Rees was heading for defeat against Andreas Kotelnik, at the Cardiff International Arena on Saturday, but was denied the satisfaction of hearing the final bell when the Ukrainian forced a stoppage with 26 seconds remaining, as Rees's stamina, which had been flagging during the last six rounds, finally gave out.
The 27-year-old Welshman had won the title last July in a big upset against Souleymane M'Baye. At 5ft 3in, he always seemed too small to be a light-welterweight, but given his chance, he boxed brilliantly and found the French champion in thoroughly compliant mood.
Kotelnik, the WBA's mandatory contender, was never likely to make the same mistake. He had won a silver medal in the Sydney Olympics - beaten in the final by Mario Kindelán, the Cuban who beat Amir Khan in Athens four years later - lost a narrow decision to Junior Witter, now WBC champion, for the European title three years ago and had drawn against M'Baye last year. He used his size advantage well and weathered Rees's early onslaught, never let his tight defence slip and found the Welshman with the straighter, harder punches.
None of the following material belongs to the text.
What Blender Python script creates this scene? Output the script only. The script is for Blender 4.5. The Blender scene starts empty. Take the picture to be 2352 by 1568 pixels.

“He was catching me with some big shots,” Rees said. “In around the fourth round, he caught me on the ear and it really hurt. It was like ‘wallop', and it seemed to sap all my energy. He was a heavy hitter, it was a struggle from then on.”
While Rees stayed in contention during the first half of the bout, the body shots he landed - the only thing he had much success with - had little effect. He seemed to get increasingly frustrated and was often caught with his gloves down in Kotelnik's range.
During the later rounds he seemed to be boxing in the verge of exhaustion, summoning all his energies into a huge effort in the first 90 seconds of each round before flagging. In the final round, Rees seemed to ignore defence and paid for it when Kotelnik landed two big rights, which had him reeling, and he fell to the floor as he tried to hold. Although it was not ruled a knockdown, Luis Pabón, the Puerto Rican referee, stopped the bout moments later to save him from Kotelnik's next onslaught.
It was another blow for Calzaghe's camp. Having not trained a loser in more than three years, he has now lost two of his three world champions within a fortnight, after Enzo Maccarinelli was beaten by David Haye, not the greatest of omens ahead of son Joe's bout with Bernard Hopkins in Las Vegas next month.
While Rees joked that he would probably spend the next week “in the pub”, he acknowledged that his future lay in a lighter division, where a bout against Amir Khan could happen later this year. “Lightweight is probably my best weight,” Rees said. “But I got a shot at the title and won it, so obviously I was going to defend it.
“I'm proud to have been a world champion, every boxer would be. Hopefully I can be world champion again. This is maybe a blip in my career. You've got to laugh or you cry and I know which one I prefer to do.”